The 16 Days of Activism Against GBV is an annual international campaign that kicks off tomorrow, the international day for the elimination of violence against women, and runs until the December 10, International Human Rights Day.

As an organisation that focuses on “Promoting the power of everyday activists”, TJD’s campaign will feature and amplify the thoughts, reflections, voices and suggestions of individuals from various organisations.

The 16 Voices are made up of representatives from foundations such as the Kolisi Foundation, SaHarvest, The Embrace Project, Women Lead Movement and Girls against Oppression. The voices of well-known celebrities such as Zolani Mahola, and TJD's Goodwill Ambassadors Marco Spaumer and Craig Lucas will also be featured, as well as notable business leaders such as Jon-Foster Pedley and Pumela Salela.

The chief executive of The Justice Desk, Jessica Dewhurst, said that challenging gender-based violence is a collective fight.

“There are so many incredible people who have a voice and a way forward and we must listen. We can no longer work in silos, but must be encouraged to share our ideas, passions and plans of action.”

Dewhurst said that it was everyone’s obligation to combat GBV and that without everyone playing their part, the fight against GBV cannot be successful. She added that the efforts should exceed the 16 Days of Activism and head towards a full year.

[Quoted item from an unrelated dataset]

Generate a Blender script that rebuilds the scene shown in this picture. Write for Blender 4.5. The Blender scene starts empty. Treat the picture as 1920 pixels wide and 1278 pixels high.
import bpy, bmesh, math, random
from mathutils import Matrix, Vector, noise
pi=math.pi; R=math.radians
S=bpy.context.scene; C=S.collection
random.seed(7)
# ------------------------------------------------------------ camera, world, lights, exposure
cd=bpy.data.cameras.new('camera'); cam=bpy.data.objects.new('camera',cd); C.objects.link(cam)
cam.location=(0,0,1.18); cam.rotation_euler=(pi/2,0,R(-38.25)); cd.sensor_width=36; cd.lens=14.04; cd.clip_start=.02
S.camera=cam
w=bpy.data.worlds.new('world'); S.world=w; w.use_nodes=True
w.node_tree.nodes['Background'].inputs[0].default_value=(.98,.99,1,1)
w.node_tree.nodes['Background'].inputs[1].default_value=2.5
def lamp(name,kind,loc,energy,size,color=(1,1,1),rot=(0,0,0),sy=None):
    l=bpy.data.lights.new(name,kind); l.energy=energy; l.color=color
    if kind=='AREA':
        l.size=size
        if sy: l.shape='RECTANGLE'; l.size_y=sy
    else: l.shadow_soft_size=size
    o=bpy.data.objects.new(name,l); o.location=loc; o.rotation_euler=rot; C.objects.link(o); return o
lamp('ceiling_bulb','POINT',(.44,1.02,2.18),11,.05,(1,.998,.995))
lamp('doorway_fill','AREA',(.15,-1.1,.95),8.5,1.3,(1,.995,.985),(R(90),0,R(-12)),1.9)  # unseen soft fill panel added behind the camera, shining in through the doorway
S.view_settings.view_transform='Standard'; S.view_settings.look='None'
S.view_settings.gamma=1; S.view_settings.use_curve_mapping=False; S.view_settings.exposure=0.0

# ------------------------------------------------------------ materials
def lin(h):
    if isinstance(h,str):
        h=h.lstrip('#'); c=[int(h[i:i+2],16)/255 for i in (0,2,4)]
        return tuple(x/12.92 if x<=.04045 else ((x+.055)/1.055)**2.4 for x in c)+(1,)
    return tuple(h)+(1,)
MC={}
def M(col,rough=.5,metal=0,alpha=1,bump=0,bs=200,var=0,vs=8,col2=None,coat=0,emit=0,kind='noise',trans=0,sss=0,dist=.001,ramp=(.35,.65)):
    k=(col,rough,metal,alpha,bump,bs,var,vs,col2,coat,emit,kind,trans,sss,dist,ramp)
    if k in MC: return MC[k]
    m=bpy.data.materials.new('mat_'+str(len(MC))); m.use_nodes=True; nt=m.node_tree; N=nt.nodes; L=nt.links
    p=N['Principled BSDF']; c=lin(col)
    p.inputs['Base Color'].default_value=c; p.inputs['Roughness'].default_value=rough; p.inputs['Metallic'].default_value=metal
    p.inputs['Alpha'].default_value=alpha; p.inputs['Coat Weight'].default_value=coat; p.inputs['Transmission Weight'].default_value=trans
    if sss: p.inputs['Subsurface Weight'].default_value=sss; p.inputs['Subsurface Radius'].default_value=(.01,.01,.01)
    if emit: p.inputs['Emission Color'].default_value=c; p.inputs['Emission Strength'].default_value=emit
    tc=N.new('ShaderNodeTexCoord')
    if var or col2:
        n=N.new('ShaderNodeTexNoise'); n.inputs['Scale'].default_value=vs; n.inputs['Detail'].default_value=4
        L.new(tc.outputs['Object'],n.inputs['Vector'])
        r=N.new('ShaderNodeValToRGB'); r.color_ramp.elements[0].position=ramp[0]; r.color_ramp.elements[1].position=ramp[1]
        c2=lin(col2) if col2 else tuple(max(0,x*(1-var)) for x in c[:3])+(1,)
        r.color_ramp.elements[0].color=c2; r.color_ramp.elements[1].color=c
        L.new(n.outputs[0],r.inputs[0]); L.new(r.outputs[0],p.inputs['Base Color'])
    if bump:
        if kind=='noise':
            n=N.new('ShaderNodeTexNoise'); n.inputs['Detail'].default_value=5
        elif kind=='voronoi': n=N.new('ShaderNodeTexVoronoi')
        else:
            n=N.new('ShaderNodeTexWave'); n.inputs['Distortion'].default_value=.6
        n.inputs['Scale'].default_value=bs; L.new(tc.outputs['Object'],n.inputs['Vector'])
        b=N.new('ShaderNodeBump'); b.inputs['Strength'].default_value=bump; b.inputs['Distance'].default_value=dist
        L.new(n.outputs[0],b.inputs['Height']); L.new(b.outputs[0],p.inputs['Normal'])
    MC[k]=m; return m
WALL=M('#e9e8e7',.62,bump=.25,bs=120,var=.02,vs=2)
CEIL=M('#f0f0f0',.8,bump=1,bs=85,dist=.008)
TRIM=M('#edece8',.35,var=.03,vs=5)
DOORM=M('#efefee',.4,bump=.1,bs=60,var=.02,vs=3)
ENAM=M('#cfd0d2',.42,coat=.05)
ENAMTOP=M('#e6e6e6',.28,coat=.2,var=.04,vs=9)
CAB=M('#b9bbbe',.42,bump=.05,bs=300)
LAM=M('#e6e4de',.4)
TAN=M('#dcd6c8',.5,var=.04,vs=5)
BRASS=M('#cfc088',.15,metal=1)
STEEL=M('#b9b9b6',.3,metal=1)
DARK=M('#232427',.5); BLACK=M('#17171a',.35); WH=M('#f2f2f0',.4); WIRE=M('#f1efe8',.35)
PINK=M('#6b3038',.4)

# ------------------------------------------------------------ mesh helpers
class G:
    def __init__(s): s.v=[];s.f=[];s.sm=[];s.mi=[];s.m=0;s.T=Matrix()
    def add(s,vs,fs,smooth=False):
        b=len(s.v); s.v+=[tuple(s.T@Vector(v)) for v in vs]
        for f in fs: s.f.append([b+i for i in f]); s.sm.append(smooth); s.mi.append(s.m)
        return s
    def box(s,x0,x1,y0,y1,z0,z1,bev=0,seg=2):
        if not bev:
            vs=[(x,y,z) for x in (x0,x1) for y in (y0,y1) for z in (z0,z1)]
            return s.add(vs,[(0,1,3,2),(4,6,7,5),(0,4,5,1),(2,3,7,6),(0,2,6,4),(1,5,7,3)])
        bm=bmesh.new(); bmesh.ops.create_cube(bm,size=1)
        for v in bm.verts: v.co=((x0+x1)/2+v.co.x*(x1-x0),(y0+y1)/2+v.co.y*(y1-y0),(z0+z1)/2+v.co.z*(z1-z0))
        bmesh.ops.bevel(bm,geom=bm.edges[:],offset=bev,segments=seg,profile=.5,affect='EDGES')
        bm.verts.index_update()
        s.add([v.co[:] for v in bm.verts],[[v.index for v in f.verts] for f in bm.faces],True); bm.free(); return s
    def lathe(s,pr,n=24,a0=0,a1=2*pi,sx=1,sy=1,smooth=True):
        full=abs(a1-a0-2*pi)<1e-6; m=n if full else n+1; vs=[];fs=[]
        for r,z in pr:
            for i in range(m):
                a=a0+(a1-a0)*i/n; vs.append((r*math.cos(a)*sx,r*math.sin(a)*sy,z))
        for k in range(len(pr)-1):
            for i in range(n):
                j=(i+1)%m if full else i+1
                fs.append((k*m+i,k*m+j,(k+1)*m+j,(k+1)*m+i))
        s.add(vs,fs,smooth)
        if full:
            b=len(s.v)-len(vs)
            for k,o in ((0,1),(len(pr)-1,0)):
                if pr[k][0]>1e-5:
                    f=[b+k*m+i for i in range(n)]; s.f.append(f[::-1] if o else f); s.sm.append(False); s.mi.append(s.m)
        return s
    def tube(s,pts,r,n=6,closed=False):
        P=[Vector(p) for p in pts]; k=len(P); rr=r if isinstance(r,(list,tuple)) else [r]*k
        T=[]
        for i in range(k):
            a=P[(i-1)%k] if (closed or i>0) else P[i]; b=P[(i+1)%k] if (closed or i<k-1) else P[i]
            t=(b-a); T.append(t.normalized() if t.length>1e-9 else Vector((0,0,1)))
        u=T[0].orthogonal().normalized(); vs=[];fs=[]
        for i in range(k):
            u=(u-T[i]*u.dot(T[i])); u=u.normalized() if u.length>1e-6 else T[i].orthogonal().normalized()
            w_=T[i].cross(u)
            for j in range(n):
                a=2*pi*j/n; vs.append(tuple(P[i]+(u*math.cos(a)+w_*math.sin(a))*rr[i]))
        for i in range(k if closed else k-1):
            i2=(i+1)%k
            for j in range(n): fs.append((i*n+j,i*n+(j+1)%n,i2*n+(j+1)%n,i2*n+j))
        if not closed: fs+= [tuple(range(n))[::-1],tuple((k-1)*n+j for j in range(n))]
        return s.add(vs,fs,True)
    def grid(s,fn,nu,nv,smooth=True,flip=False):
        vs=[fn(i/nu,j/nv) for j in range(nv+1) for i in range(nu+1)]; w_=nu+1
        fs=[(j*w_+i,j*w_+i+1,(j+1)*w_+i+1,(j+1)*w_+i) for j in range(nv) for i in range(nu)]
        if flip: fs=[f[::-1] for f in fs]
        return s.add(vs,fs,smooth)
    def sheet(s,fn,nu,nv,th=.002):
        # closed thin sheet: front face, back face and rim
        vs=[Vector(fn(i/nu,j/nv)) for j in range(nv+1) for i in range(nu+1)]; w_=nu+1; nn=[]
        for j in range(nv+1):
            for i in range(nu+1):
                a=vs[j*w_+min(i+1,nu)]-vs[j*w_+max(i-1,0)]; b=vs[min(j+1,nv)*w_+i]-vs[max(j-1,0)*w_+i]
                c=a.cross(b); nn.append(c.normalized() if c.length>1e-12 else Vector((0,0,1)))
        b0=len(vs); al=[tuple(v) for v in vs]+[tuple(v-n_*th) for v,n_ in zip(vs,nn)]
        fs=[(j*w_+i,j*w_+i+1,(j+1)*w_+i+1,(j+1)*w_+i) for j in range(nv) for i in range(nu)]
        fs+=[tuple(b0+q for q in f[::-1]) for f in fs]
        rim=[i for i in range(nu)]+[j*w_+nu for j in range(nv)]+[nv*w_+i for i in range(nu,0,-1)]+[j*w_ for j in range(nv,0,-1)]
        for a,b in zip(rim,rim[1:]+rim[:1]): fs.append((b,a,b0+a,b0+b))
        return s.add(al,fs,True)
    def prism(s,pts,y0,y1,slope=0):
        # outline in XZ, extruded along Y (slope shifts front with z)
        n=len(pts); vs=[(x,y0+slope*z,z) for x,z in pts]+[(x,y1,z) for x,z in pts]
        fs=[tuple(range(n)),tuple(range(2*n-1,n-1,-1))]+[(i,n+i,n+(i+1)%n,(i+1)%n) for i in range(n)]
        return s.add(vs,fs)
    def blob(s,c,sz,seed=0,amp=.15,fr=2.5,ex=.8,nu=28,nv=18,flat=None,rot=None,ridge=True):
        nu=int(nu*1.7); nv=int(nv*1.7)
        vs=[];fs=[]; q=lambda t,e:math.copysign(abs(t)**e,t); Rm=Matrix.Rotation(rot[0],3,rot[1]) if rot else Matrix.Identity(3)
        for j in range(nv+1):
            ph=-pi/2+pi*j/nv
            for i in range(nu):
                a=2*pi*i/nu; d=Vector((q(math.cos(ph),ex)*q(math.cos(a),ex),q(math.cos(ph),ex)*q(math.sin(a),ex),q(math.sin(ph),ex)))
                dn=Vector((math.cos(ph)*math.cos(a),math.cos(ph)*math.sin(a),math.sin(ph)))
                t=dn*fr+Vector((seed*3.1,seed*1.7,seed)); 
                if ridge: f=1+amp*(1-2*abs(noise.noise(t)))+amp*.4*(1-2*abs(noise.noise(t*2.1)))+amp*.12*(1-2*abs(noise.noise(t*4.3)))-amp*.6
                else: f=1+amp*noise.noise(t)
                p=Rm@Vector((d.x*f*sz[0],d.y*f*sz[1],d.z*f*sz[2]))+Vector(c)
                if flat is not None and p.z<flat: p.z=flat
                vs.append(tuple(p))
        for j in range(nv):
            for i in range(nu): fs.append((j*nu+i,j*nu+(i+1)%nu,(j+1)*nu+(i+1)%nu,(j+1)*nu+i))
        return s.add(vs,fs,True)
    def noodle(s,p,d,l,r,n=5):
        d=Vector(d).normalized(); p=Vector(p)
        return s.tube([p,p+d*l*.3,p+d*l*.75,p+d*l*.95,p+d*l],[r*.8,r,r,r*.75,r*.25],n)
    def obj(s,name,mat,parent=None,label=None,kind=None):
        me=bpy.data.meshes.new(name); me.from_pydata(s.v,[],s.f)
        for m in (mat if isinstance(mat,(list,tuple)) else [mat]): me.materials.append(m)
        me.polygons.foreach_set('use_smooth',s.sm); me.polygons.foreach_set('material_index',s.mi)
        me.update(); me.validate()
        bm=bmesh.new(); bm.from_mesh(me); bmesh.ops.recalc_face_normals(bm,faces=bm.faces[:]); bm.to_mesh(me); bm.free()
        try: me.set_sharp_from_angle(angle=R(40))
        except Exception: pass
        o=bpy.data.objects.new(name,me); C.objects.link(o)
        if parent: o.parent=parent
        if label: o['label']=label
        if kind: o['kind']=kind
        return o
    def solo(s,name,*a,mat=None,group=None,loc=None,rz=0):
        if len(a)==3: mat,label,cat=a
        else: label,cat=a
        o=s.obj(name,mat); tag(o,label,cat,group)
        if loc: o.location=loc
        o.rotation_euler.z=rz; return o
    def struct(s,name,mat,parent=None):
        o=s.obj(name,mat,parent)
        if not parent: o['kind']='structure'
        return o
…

“The 16 chosen voices will be taking on the role of thought-leaders in the GBV space, ultimately discussing the ongoing gender-based violence crisis our country is facing, how action must be taken and how activism can be used as a tool for change.”

Shamryn Brittan, the communications officer for TJD, said TJD had observed that when the children of our country need allies and voices to support their cries, South African women came to the forefront.

“Women make up the backbone of our society, running businesses and the caring sectors, raising children, protecting their communities as well as inspiring us all to be better citizens. In every instance when we seek to create change, it is our women who are at the core of it all – leading the way for others to follow.

“This is why for 16 Days of Activism it is so important that we raise awareness of the ongoing GBV and femicide crisis – we cannot let down the women who have been fighting for change and the women who will continue to do so,” said Brittan.

Brittan added that the 16 Days is merely a start to a bigger aim and will encourage a wave of positive change.

All social justice seekers and GBV activists are welcome to support TJD and their “16 Voices in 16 Days Campaign” in an effort to raise awareness towards combating gender-based violence and inspire others to know that they too can be a part of the change.